Examples of protocols that operate on the transport layer are TCP and UDP.

Network Layer

Also known as the Internet layer, this is where routing takes place so that packets can be from source to destination possibly across different networks.
Examples of protocols that operate on the network layer are IP, ICMP, IGMP…

Data Link Layer

The data link layer, as its name indicates, ensures that two devices on the same link (network) can communicate through local hardware interfaces. The layer manages different devices such as network cards or layer 2 switches (there are other types of switches that are not designed to operate on this layer) that enable the packets to be transmitted over a physical transmission medium. The packets on this layer are referred to as frames.
Examples of protocols that operate on the data link layer are ARP and Ethernet.

The Mighty Internet Protocol

As mentioned in the previous section, IP operates on the network layer. It is in charge of delivering the datagrams of the hosts involved and uses IP addressing for that. It also enables routing, which is one of the most important functions of the network layer.

Adressing

As you might already know, IP addresses come in two flavors: IPv4 and IPv6.

IPv4 is an address where every octet (byte) holds a decimal value from 0 to 255 (2⁸).
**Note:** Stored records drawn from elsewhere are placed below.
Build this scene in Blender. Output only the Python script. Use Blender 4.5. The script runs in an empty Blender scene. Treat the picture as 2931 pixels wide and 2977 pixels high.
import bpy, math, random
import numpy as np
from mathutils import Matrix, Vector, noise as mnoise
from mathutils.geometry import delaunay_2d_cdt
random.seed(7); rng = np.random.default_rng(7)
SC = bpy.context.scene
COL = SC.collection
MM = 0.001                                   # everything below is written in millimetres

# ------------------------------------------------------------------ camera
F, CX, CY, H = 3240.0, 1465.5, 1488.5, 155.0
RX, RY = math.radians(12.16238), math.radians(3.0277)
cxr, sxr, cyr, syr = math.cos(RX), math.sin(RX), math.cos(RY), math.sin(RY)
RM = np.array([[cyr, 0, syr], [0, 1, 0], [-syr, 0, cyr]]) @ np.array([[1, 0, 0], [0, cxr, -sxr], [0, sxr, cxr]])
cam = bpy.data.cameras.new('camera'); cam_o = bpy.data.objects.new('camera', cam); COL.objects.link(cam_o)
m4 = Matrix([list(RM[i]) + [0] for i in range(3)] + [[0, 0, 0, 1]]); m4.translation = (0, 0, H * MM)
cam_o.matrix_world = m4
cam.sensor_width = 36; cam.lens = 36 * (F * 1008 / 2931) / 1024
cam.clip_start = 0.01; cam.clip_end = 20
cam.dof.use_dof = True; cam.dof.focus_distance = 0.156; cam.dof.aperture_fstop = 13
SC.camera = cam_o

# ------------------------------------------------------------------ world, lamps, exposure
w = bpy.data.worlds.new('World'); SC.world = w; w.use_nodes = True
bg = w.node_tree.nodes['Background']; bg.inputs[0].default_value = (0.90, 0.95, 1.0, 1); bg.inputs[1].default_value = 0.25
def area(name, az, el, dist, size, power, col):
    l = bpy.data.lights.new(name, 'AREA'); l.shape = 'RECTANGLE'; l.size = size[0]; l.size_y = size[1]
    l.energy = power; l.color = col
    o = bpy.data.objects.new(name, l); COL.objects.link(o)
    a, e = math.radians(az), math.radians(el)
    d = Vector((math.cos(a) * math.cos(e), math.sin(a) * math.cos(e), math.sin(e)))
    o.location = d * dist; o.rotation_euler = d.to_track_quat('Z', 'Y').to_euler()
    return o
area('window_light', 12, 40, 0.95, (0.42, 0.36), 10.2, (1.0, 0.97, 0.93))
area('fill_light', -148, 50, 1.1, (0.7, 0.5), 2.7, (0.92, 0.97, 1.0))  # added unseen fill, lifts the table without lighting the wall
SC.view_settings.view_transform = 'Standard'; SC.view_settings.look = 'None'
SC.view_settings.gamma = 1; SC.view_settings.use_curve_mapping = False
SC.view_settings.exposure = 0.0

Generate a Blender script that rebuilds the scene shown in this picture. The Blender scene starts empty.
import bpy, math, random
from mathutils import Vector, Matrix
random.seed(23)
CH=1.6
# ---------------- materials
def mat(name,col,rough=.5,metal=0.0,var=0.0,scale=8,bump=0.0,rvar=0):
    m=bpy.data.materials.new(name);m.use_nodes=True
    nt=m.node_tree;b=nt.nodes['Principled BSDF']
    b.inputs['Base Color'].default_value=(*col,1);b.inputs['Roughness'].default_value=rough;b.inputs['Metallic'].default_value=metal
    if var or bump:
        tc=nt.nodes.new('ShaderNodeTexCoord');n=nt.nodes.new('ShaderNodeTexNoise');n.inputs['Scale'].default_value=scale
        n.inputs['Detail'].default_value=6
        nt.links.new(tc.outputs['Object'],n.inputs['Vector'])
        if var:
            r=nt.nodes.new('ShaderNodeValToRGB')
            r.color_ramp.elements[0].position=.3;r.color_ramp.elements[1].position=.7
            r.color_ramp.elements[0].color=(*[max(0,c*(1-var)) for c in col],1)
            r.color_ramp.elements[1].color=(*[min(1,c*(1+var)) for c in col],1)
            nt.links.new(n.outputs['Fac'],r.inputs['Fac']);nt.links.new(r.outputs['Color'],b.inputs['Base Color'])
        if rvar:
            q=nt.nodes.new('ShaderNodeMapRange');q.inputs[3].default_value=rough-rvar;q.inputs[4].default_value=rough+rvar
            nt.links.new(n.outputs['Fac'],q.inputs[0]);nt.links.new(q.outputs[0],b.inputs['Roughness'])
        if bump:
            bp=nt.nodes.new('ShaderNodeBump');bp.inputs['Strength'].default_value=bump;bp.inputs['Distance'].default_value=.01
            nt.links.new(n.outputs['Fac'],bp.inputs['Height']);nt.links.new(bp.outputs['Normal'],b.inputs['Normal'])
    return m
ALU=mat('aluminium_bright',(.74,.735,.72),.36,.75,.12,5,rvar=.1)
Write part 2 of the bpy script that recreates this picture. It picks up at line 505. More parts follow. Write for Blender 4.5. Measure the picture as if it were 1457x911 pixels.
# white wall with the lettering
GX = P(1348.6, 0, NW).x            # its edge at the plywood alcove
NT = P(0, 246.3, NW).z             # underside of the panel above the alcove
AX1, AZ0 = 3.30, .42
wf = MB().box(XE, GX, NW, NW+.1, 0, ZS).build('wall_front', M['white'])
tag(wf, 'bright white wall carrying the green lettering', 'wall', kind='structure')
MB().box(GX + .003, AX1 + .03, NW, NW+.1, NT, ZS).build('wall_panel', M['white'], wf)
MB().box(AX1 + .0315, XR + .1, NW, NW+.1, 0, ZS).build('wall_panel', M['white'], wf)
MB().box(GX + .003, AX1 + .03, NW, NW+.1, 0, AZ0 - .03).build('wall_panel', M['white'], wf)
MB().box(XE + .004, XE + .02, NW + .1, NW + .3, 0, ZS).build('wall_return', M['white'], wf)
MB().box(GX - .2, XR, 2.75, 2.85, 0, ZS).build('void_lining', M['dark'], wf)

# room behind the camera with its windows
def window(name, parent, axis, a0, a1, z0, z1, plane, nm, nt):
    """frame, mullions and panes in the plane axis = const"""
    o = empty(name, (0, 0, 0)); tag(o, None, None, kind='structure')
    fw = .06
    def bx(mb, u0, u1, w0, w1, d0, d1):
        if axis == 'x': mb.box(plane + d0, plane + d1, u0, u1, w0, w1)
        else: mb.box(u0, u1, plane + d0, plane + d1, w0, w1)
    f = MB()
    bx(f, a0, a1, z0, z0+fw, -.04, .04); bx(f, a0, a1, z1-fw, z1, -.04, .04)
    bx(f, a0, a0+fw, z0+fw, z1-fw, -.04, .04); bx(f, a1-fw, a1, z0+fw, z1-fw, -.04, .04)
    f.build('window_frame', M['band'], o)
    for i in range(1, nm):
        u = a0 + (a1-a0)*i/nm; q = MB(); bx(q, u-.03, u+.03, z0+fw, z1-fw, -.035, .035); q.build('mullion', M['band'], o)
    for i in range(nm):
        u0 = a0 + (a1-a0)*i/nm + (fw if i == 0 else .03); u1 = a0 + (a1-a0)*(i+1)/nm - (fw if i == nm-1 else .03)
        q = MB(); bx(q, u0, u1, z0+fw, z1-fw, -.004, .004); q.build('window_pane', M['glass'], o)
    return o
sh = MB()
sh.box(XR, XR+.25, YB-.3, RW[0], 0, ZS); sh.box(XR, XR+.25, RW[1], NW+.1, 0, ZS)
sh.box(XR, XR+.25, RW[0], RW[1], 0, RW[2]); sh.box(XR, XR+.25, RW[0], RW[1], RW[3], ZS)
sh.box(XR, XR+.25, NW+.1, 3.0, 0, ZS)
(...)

Addresses can thus range from 0.0.0.0 to 255.255.255.255. Some of the addresses are reserved for special purposes and should not be assigned to regular hosts.

To fully identify a host, we also need to identify the network it is part of. To do that we use what is called a netmask or subnet mask. A netmask gives the portion of the address which belongs to the network as well as the host portion. To make it more clear, let’s look at an example:
If we take 192.168.5.100 as an address, and a netmask of 255.255.254.0, we can find the part that identifies the network by performing a bitwise & operation on both addresses. The result is 192.168.5.0, and this is called a network prefix.

Note: the inverse of the netmask allows you to determine how many hosts a network can contain. In our previous example, with a netmask of 255.255.254.0 of which the inverse is 0.0.1.255, we have 9 bits that can be used to represent hosts, meaning 2⁹ possible addresses.

IPv6 came as an extension due to the limited number of addresses that can be assigned imposed by the structure of IPv4 addresses. IPv6 addresses are in hexadecimal, and consist of 8 groups (16 bits each) separated by colons. Example: 2001:db8:1111:a:b0:0:9000:200. Refer to the following link for additional details.

Routing

Thanks to the IP protocol, routers are able to move (route) packets through networks using routing protocols and addressing. Routers make use of what is called a routing table (which you can display using ip route if you are on Linux) to determine the best path a packet should take. Routing tables store the available interfaces as well as the networks they are connected to, and metrics that are assigned to each of the available links of a network (congestion and bandwidth are examples of those). Based on those metrics, the routing protocol used by the router can choose where to forward the packet. Examples of routing protocols are OSPF and BGP.